[Records with scene code]
________
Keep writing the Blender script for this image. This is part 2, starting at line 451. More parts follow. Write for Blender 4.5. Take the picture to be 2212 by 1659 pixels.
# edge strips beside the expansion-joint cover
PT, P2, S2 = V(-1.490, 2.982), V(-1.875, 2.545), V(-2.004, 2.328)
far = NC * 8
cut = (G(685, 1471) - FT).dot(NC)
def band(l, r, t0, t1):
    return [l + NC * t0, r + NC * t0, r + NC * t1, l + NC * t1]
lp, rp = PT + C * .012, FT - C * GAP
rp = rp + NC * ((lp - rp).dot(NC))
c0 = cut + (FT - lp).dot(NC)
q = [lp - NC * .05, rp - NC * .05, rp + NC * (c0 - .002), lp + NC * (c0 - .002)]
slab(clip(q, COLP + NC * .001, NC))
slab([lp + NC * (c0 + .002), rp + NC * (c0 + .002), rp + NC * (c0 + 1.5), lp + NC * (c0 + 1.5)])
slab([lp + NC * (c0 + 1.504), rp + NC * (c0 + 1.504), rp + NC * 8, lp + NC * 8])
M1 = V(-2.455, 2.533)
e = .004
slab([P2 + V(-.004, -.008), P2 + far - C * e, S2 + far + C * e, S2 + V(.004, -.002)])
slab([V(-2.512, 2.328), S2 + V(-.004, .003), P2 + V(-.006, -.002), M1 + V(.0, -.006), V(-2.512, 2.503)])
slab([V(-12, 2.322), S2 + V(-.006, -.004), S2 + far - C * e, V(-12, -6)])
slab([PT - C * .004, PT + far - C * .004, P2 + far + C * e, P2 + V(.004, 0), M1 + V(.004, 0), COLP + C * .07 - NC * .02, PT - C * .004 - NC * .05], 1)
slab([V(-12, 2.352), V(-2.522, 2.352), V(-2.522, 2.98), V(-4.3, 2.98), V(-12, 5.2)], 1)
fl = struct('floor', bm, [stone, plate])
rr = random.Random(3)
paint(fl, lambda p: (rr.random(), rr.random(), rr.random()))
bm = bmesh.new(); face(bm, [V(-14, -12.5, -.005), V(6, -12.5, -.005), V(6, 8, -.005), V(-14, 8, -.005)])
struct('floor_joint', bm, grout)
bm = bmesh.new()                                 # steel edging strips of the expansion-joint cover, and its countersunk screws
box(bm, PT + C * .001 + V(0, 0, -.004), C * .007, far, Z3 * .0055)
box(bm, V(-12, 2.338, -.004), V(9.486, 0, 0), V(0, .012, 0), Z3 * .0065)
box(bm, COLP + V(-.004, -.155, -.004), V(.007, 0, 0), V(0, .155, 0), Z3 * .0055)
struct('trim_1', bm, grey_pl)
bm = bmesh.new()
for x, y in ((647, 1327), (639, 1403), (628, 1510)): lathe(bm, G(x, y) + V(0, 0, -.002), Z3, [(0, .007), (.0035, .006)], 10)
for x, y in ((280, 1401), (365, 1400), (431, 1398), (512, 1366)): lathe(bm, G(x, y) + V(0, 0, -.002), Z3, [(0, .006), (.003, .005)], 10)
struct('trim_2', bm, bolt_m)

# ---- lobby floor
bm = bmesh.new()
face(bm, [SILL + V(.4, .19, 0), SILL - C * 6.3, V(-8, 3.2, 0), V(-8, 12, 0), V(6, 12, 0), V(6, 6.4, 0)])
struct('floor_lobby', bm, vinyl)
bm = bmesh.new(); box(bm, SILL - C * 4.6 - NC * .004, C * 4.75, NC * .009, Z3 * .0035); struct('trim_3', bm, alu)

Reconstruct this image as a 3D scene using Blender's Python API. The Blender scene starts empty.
________
Return all of the entries exactly as written.

Keep writing the Blender script for this image. This is part 2, starting at line 451. More parts follow. Write for Blender 4.5. Take the picture to be 2212 by 1659 pixels.
# edge strips beside the expansion-joint cover
PT, P2, S2 = V(-1.490, 2.982), V(-1.875, 2.545), V(-2.004, 2.328)
far = NC * 8
cut = (G(685, 1471) - FT).dot(NC)
def band(l, r, t0, t1):
    return [l + NC * t0, r + NC * t0, r + NC * t1, l + NC * t1]
lp, rp = PT + C * .012, FT - C * GAP
rp = rp + NC * ((lp - rp).dot(NC))
c0 = cut + (FT - lp).dot(NC)
q = [lp - NC * .05, rp - NC * .05, rp + NC * (c0 - .002), lp + NC * (c0 - .002)]
slab(clip(q, COLP + NC * .001, NC))
slab([lp + NC * (c0 + .002), rp + NC * (c0 + .002), rp + NC * (c0 + 1.5), lp + NC * (c0 + 1.5)])
slab([lp + NC * (c0 + 1.504), rp + NC * (c0 + 1.504), rp + NC * 8, lp + NC * 8])
M1 = V(-2.455, 2.533)
e = .004
slab([P2 + V(-.004, -.008), P2 + far - C * e, S2 + far + C * e, S2 + V(.004, -.002)])
slab([V(-2.512, 2.328), S2 + V(-.004, .003), P2 + V(-.006, -.002), M1 + V(.0, -.006), V(-2.512, 2.503)])
slab([V(-12, 2.322), S2 + V(-.006, -.004), S2 + far - C * e, V(-12, -6)])
slab([PT - C * .004, PT + far - C * .004, P2 + far + C * e, P2 + V(.004, 0), M1 + V(.004, 0), COLP + C * .07 - NC * .02, PT - C * .004 - NC * .05], 1)
slab([V(-12, 2.352), V(-2.522, 2.352), V(-2.522, 2.98), V(-4.3, 2.98), V(-12, 5.2)], 1)
fl = struct('floor', bm, [stone, plate])
rr = random.Random(3)
paint(fl, lambda p: (rr.random(), rr.random(), rr.random()))
bm = bmesh.new(); face(bm, [V(-14, -12.5, -.005), V(6, -12.5, -.005), V(6, 8, -.005), V(-14, 8, -.005)])
struct('floor_joint', bm, grout)
bm = bmesh.new()                                 # steel edging strips of the expansion-joint cover, and its countersunk screws
box(bm, PT + C * .001 + V(0, 0, -.004), C * .007, far, Z3 * .0055)
box(bm, V(-12, 2.338, -.004), V(9.486, 0, 0), V(0, .012, 0), Z3 * .0065)
box(bm, COLP + V(-.004, -.155, -.004), V(.007, 0, 0), V(0, .155, 0), Z3 * .0055)
struct('trim_1', bm, grey_pl)
bm = bmesh.new()
for x, y in ((647, 1327), (639, 1403), (628, 1510)): lathe(bm, G(x, y) + V(0, 0, -.002), Z3, [(0, .007), (.0035, .006)], 10)
for x, y in ((280, 1401), (365, 1400), (431, 1398), (512, 1366)): lathe(bm, G(x, y) + V(0, 0, -.002), Z3, [(0, .006), (.003, .005)], 10)
struct('trim_2', bm, bolt_m)

# ---- lobby floor
bm = bmesh.new()
face(bm, [SILL + V(.4, .19, 0), SILL - C * 6.3, V(-8, 3.2, 0), V(-8, 12, 0), V(6, 12, 0), V(6, 6.4, 0)])
struct('floor_lobby', bm, vinyl)
bm = bmesh.new(); box(bm, SILL - C * 4.6 - NC * .004, C * 4.75, NC * .009, Z3 * .0035); struct('trim_3', bm, alu)

Reconstruct this image as a 3D scene using Blender's Python API. The Blender scene starts empty.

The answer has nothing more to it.